Performance Analysis for High Altitude Platform Station-Assisted Wireless Communication Networks

Overview

First, we explore the primary communication links between HAPS and other NTN platforms, including satellites and unmanned aerial vehicles (UAVs). The advantages and challenges of HAPS are analyzed within various prospective NTN architectures, such as ad-hoc, cell-free, and integrated access and backhaul networks. Through performance evaluation in these scenarios, we highlight the indispensable role of HAPS in interconnecting heterogeneous NTN components and supporting diverse metrics, including routing latency, energy efficiency, coverage probability, and channel capacity.

Next, we develop a stochastic geometry-based analytical framework for evaluating the coverage performance of large-scale HAPS networks, taking into account the impact of directional antennas and general channel models. Analytical expressions for both uplink and downlink coverage probabilities are derived for cellular and cell-free deployments, and their accuracy is validated via Monte Carlo simulations. The influences of key network-level and physical-layer parameters on coverage probability are systematically investigated, offering design insights for future HAPS-enabled NTN deployments.

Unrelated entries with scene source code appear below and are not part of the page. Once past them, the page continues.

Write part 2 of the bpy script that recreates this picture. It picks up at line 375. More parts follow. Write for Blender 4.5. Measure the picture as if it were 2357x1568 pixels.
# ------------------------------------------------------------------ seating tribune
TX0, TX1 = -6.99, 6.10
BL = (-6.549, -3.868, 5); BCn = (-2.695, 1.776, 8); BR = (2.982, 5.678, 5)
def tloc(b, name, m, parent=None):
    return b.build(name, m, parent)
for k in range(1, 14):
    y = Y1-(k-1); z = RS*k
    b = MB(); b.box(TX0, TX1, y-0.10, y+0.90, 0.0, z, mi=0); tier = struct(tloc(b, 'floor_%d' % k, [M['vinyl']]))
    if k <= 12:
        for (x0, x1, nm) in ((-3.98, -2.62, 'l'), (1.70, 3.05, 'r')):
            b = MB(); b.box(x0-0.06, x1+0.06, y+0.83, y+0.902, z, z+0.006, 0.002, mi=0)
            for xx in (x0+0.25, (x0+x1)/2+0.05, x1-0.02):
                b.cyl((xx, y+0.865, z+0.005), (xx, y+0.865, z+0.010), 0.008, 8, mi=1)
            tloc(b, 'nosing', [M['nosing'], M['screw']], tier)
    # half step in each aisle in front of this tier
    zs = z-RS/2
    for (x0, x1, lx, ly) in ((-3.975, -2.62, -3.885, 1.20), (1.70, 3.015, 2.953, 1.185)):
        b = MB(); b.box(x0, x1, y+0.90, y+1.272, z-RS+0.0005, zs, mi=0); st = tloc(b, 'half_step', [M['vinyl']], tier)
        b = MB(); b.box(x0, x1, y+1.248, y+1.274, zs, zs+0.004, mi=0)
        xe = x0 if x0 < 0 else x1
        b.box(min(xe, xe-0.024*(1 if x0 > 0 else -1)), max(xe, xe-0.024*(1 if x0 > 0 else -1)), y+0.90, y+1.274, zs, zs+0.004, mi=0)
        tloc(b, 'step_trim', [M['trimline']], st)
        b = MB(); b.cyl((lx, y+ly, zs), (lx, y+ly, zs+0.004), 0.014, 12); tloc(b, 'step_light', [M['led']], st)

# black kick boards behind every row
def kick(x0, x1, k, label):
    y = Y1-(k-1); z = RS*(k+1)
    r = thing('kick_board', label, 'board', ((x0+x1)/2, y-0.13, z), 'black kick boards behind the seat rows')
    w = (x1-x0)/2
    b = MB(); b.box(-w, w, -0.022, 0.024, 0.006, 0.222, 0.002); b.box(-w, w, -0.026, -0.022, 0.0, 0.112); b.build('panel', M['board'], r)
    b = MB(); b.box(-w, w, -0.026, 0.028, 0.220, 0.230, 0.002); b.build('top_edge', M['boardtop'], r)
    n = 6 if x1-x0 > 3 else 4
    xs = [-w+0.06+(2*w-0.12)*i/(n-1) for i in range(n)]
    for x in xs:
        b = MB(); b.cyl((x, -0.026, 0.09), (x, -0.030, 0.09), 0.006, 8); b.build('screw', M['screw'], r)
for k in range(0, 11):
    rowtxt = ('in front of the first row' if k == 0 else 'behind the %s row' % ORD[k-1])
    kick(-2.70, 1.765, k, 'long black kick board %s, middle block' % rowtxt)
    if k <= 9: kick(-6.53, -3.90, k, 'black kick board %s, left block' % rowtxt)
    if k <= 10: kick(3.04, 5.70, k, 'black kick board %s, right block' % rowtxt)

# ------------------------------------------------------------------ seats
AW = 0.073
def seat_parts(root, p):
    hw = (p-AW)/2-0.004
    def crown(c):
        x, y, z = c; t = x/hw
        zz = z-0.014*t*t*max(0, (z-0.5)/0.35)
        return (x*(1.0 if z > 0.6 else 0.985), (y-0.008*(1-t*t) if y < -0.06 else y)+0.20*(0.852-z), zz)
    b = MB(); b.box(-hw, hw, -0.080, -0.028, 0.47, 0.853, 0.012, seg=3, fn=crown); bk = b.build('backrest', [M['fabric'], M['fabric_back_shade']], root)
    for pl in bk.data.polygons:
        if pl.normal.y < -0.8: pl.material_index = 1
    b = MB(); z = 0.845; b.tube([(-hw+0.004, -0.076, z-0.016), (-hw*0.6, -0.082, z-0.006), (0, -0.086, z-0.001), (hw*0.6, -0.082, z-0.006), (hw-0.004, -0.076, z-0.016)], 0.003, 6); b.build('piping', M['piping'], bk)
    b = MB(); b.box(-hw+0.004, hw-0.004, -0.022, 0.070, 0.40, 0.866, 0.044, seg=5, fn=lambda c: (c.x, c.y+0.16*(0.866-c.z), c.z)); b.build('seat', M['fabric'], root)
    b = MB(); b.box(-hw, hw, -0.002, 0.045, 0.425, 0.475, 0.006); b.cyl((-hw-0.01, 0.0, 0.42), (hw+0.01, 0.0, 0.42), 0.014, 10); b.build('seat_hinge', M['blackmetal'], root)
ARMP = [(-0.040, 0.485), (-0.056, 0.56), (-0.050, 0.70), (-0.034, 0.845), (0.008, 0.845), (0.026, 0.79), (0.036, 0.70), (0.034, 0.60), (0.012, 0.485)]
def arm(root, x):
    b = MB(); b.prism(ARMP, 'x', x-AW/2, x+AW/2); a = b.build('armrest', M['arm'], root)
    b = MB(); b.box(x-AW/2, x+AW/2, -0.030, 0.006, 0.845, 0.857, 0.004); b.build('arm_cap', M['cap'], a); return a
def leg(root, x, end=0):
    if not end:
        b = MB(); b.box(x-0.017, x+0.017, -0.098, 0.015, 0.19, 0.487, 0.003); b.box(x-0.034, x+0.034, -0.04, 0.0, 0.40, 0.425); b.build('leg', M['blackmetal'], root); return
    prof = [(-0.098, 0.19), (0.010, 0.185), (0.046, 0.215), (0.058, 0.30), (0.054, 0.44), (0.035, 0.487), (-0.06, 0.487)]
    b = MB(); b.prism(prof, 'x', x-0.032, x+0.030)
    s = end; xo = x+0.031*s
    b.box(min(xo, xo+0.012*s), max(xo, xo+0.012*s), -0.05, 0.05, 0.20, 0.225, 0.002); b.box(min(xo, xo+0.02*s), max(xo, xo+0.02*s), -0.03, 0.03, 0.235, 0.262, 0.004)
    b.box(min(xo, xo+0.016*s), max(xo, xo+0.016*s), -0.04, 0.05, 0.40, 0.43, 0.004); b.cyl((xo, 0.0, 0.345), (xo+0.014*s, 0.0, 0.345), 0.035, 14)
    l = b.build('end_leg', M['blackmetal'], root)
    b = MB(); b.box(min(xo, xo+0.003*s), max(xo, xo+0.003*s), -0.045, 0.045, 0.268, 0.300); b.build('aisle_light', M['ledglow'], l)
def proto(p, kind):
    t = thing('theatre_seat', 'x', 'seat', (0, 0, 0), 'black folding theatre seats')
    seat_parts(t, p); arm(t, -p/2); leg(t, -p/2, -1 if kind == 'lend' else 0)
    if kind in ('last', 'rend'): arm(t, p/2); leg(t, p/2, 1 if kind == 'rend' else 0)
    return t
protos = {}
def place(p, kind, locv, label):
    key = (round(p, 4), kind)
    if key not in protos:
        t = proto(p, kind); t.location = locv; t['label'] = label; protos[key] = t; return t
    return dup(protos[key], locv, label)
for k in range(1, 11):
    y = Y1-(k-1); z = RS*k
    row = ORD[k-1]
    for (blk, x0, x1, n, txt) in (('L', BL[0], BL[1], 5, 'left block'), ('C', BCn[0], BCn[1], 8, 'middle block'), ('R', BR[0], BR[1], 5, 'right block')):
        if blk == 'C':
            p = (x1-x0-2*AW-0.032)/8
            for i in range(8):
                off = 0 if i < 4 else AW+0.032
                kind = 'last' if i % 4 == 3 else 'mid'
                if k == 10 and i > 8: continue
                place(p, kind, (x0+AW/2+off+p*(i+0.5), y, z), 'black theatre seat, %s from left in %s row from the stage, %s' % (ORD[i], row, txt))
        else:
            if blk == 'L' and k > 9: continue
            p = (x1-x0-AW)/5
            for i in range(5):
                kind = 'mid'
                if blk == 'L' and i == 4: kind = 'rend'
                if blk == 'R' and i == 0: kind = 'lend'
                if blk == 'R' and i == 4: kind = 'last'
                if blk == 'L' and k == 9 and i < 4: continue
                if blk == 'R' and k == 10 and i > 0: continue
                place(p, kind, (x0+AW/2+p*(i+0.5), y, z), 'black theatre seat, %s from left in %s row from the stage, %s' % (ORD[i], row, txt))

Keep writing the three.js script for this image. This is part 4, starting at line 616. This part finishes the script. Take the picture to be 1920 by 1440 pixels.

Furthermore, motivated by the surging demand for robust maritime connectivity, we propose a space-air-ground-sea integrated network (SAGSIN) that synergistically incorporates onshore base stations, UAVs, HAPS, and low Earth orbit satellites to achieve seamless and reliable communication across vast oceanic regions. Using stochastic geometry, we model the spatial distribution of network elements and derive analytical results for uplink coverage and communication probability under diverse data rate requirements. Numerical results confirm that the proposed SAGSIN framework significantly extends coverage from coastal to deep-sea regions, while dynamic resource scheduling across multiple links further enhances system efficiency.

Collectively, this thesis advances the field of HAPS-assisted wireless communication networks by establishing analytical models and performance evaluation frameworks. The research provides valuable insights and practical design guidelines to support the development and deployment of reliable, efficient, and seamlessly integrated 6G wireless networks.